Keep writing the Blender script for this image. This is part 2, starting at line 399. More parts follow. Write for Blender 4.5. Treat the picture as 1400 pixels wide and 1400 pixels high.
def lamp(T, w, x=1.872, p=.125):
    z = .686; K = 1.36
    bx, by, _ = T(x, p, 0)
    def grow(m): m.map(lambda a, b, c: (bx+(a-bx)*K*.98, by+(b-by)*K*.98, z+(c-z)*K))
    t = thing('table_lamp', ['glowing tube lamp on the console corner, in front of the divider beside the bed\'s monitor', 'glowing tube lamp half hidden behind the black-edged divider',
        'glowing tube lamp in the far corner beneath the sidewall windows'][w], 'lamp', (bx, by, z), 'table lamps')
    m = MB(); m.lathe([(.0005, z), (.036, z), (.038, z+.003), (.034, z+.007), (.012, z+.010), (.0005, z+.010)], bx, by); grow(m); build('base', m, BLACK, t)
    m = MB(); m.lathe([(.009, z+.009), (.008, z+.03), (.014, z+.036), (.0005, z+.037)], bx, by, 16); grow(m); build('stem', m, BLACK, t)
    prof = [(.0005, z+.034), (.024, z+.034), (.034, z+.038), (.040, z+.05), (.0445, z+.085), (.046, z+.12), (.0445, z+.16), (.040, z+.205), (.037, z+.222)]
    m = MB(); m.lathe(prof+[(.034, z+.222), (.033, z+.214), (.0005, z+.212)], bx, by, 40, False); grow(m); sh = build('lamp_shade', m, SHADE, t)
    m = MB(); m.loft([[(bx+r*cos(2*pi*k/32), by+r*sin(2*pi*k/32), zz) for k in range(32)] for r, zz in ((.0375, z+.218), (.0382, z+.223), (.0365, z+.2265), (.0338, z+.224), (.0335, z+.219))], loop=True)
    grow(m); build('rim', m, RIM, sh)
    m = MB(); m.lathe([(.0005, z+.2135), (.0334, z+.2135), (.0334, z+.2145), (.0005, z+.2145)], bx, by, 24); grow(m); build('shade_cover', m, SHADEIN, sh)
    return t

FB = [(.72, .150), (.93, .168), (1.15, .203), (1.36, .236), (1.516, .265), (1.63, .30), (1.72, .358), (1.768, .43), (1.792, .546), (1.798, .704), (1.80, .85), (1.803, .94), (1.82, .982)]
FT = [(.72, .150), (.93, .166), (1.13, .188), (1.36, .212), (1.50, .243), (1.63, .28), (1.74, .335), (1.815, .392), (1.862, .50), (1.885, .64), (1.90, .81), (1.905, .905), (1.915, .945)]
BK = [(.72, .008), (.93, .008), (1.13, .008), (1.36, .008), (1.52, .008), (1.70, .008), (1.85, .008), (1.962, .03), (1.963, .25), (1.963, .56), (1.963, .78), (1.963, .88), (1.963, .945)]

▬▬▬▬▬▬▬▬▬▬

Reproduce every line above without error.

Keep writing the Blender script for this image. This is part 2, starting at line 399. More parts follow. Write for Blender 4.5. Treat the picture as 1400 pixels wide and 1400 pixels high.
def lamp(T, w, x=1.872, p=.125):
    z = .686; K = 1.36
    bx, by, _ = T(x, p, 0)
    def grow(m): m.map(lambda a, b, c: (bx+(a-bx)*K*.98, by+(b-by)*K*.98, z+(c-z)*K))
    t = thing('table_lamp', ['glowing tube lamp on the console corner, in front of the divider beside the bed\'s monitor', 'glowing tube lamp half hidden behind the black-edged divider',
        'glowing tube lamp in the far corner beneath the sidewall windows'][w], 'lamp', (bx, by, z), 'table lamps')
    m = MB(); m.lathe([(.0005, z), (.036, z), (.038, z+.003), (.034, z+.007), (.012, z+.010), (.0005, z+.010)], bx, by); grow(m); build('base', m, BLACK, t)
    m = MB(); m.lathe([(.009, z+.009), (.008, z+.03), (.014, z+.036), (.0005, z+.037)], bx, by, 16); grow(m); build('stem', m, BLACK, t)
    prof = [(.0005, z+.034), (.024, z+.034), (.034, z+.038), (.040, z+.05), (.0445, z+.085), (.046, z+.12), (.0445, z+.16), (.040, z+.205), (.037, z+.222)]
    m = MB(); m.lathe(prof+[(.034, z+.222), (.033, z+.214), (.0005, z+.212)], bx, by, 40, False); grow(m); sh = build('lamp_shade', m, SHADE, t)
    m = MB(); m.loft([[(bx+r*cos(2*pi*k/32), by+r*sin(2*pi*k/32), zz) for k in range(32)] for r, zz in ((.0375, z+.218), (.0382, z+.223), (.0365, z+.2265), (.0338, z+.224), (.0335, z+.219))], loop=True)
    grow(m); build('rim', m, RIM, sh)
    m = MB(); m.lathe([(.0005, z+.2135), (.0334, z+.2135), (.0334, z+.2145), (.0005, z+.2145)], bx, by, 24); grow(m); build('shade_cover', m, SHADEIN, sh)
    return t

FB = [(.72, .150), (.93, .168), (1.15, .203), (1.36, .236), (1.516, .265), (1.63, .30), (1.72, .358), (1.768, .43), (1.792, .546), (1.798, .704), (1.80, .85), (1.803, .94), (1.82, .982)]
FT = [(.72, .150), (.93, .166), (1.13, .188), (1.36, .212), (1.50, .243), (1.63, .28), (1.74, .335), (1.815, .392), (1.862, .50), (1.885, .64), (1.90, .81), (1.905, .905), (1.915, .945)]
BK = [(.72, .008), (.93, .008), (1.13, .008), (1.36, .008), (1.52, .008), (1.70, .008), (1.85, .008), (1.962, .03), (1.963, .25), (1.963, .56), (1.963, .78), (1.963, .88), (1.963, .945)]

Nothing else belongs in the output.